## begin AVAILABLE RECORDS

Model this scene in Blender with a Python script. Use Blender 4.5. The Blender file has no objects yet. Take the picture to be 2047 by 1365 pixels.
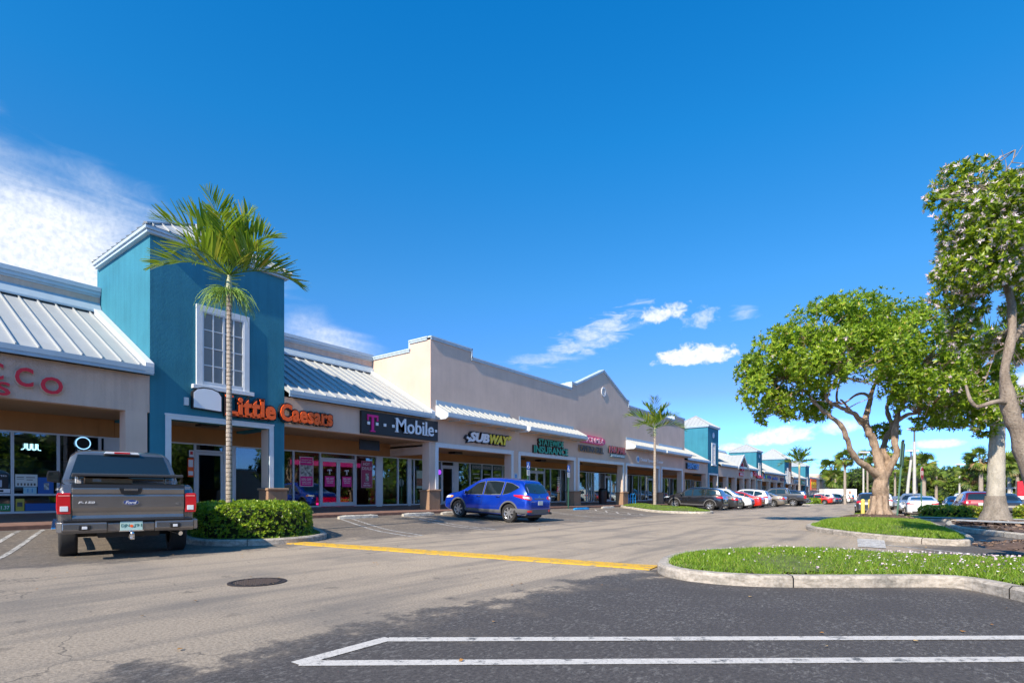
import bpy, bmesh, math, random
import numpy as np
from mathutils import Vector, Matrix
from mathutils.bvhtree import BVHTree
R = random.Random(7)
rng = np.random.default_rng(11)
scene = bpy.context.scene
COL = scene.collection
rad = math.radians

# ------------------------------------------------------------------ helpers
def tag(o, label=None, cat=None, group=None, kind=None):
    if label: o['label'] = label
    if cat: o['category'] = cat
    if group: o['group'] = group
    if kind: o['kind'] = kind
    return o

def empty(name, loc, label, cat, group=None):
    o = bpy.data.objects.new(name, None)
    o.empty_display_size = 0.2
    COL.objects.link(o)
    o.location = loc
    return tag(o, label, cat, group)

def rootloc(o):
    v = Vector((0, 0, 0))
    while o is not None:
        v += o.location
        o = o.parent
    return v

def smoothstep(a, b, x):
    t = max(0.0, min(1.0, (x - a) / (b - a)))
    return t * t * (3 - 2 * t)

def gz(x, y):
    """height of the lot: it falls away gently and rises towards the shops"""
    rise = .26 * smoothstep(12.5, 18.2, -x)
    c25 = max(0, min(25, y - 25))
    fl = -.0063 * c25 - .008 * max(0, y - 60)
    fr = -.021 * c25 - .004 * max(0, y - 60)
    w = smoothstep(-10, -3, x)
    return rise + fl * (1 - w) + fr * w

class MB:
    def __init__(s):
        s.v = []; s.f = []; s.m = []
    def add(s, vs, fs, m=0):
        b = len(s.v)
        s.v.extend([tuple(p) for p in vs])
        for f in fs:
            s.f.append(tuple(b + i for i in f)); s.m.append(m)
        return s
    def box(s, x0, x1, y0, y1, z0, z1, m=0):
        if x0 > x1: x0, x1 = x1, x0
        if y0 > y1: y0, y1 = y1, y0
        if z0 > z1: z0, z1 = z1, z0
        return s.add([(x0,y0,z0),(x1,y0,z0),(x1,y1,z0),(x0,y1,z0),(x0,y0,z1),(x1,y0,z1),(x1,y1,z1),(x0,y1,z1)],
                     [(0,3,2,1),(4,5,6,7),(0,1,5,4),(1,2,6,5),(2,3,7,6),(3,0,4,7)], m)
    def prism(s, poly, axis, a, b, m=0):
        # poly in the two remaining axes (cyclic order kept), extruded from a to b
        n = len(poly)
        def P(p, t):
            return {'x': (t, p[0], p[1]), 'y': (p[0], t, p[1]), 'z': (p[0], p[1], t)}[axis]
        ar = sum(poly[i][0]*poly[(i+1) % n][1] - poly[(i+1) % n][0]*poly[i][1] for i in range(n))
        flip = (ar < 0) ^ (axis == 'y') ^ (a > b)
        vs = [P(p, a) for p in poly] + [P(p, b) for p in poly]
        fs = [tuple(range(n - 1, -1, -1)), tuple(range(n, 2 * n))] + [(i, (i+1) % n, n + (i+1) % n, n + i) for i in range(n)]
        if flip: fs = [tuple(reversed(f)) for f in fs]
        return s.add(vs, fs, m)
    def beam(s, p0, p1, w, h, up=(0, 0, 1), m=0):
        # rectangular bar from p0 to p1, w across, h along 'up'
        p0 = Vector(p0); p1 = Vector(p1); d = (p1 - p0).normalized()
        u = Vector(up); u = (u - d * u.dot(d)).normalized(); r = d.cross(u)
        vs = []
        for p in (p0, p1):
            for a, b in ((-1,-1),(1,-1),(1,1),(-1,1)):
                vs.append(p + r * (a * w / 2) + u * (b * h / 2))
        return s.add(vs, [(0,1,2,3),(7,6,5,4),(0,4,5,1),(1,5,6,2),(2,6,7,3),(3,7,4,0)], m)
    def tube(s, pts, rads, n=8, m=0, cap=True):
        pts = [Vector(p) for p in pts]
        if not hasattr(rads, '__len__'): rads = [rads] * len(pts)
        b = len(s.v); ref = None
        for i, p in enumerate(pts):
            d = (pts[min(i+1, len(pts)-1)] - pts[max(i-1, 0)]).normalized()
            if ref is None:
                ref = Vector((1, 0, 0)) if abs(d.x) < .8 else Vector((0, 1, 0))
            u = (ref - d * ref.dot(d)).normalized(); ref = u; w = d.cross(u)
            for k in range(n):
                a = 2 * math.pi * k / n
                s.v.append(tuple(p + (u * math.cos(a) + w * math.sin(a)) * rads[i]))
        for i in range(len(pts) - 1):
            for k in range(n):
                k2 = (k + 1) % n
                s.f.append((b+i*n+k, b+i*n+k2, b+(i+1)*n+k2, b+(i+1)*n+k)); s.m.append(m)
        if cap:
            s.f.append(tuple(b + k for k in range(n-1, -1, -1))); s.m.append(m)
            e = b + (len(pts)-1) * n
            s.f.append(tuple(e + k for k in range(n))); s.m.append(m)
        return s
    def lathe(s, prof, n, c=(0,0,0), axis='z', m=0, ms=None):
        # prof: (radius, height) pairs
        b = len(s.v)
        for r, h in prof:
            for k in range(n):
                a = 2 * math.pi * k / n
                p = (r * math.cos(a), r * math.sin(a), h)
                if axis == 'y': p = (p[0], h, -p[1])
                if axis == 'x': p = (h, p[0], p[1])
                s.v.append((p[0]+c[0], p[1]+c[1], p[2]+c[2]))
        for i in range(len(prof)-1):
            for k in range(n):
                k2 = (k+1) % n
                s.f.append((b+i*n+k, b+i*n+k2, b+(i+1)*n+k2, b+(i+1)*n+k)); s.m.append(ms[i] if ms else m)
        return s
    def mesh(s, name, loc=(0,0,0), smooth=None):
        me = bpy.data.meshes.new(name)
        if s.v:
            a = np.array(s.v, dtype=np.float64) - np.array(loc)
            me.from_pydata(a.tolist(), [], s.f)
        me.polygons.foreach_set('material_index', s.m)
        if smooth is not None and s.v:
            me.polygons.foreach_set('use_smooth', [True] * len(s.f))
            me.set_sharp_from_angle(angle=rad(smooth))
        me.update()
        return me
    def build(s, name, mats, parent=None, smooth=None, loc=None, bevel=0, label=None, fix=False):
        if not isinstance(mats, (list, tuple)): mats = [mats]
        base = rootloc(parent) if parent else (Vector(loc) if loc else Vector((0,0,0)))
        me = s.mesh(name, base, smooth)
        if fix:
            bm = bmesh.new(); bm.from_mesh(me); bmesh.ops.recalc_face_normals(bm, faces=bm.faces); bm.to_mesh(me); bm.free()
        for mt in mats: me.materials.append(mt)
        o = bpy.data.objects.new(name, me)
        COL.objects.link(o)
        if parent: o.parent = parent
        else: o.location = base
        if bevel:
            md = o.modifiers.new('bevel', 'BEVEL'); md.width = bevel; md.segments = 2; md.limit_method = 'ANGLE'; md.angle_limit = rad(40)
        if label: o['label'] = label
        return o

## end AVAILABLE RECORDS
## begin AVAILABLE RECORDS

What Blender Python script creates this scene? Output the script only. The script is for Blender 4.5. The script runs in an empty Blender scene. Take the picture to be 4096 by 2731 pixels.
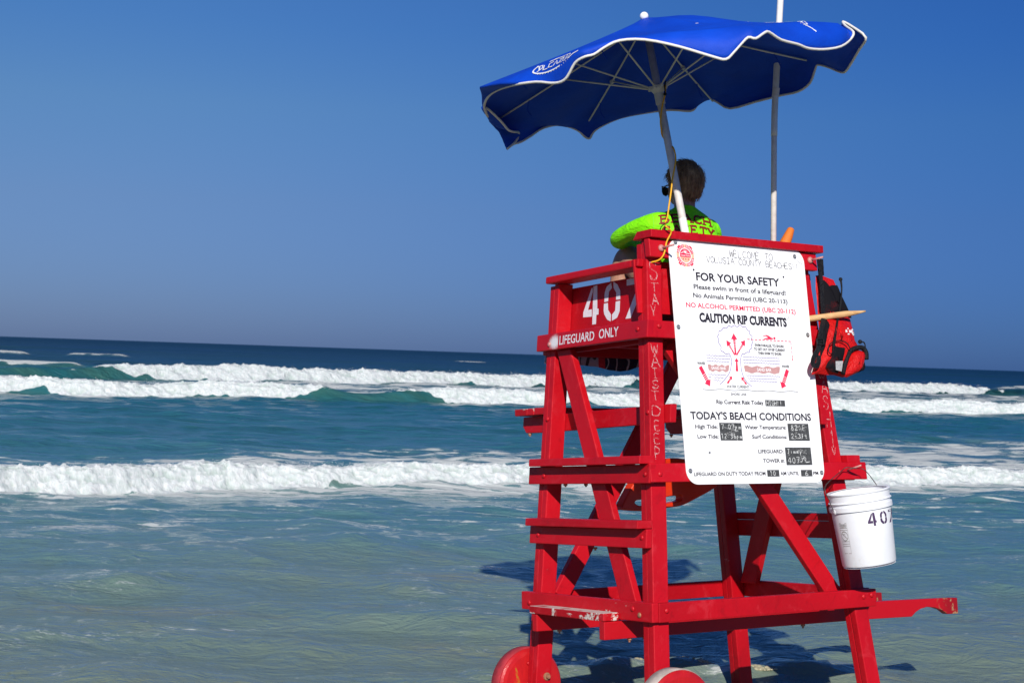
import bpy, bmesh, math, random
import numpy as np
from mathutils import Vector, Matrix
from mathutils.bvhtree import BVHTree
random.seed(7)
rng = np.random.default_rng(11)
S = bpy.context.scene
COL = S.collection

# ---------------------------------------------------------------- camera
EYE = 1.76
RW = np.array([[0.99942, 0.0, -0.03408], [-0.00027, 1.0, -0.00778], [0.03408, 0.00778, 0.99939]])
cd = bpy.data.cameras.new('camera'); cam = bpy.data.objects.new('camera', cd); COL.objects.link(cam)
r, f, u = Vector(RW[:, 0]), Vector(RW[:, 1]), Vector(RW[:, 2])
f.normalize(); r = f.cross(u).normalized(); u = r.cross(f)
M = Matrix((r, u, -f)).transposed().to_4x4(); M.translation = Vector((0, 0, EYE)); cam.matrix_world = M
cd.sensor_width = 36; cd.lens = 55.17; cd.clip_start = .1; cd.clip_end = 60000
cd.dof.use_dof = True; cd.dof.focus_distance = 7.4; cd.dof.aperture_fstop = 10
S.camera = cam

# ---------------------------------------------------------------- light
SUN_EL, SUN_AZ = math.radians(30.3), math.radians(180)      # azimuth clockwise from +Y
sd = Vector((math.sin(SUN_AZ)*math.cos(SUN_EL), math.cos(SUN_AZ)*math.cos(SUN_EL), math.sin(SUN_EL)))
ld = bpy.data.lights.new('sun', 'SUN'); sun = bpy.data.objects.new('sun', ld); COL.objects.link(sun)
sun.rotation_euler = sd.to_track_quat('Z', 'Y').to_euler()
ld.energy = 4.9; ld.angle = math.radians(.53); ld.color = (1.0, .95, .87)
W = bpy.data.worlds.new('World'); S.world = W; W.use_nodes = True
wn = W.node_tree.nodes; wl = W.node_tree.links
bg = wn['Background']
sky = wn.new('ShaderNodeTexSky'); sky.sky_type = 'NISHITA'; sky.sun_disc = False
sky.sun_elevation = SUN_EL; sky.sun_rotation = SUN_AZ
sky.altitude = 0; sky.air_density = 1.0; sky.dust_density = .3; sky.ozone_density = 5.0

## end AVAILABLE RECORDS

TO DO: Look above for the line with "What Blender Python" and the line with "COL = S.collection"; set down those two lines and all lines between them exactly, without pictures and without anything else.

WRITTEN SOLUTION:
What Blender Python script creates this scene? Output the script only. The script is for Blender 4.5. The script runs in an empty Blender scene. Take the picture to be 4096 by 2731 pixels.
import bpy, bmesh, math, random
import numpy as np
from mathutils import Vector, Matrix
from mathutils.bvhtree import BVHTree
random.seed(7)
rng = np.random.default_rng(11)
S = bpy.context.scene
COL = S.collection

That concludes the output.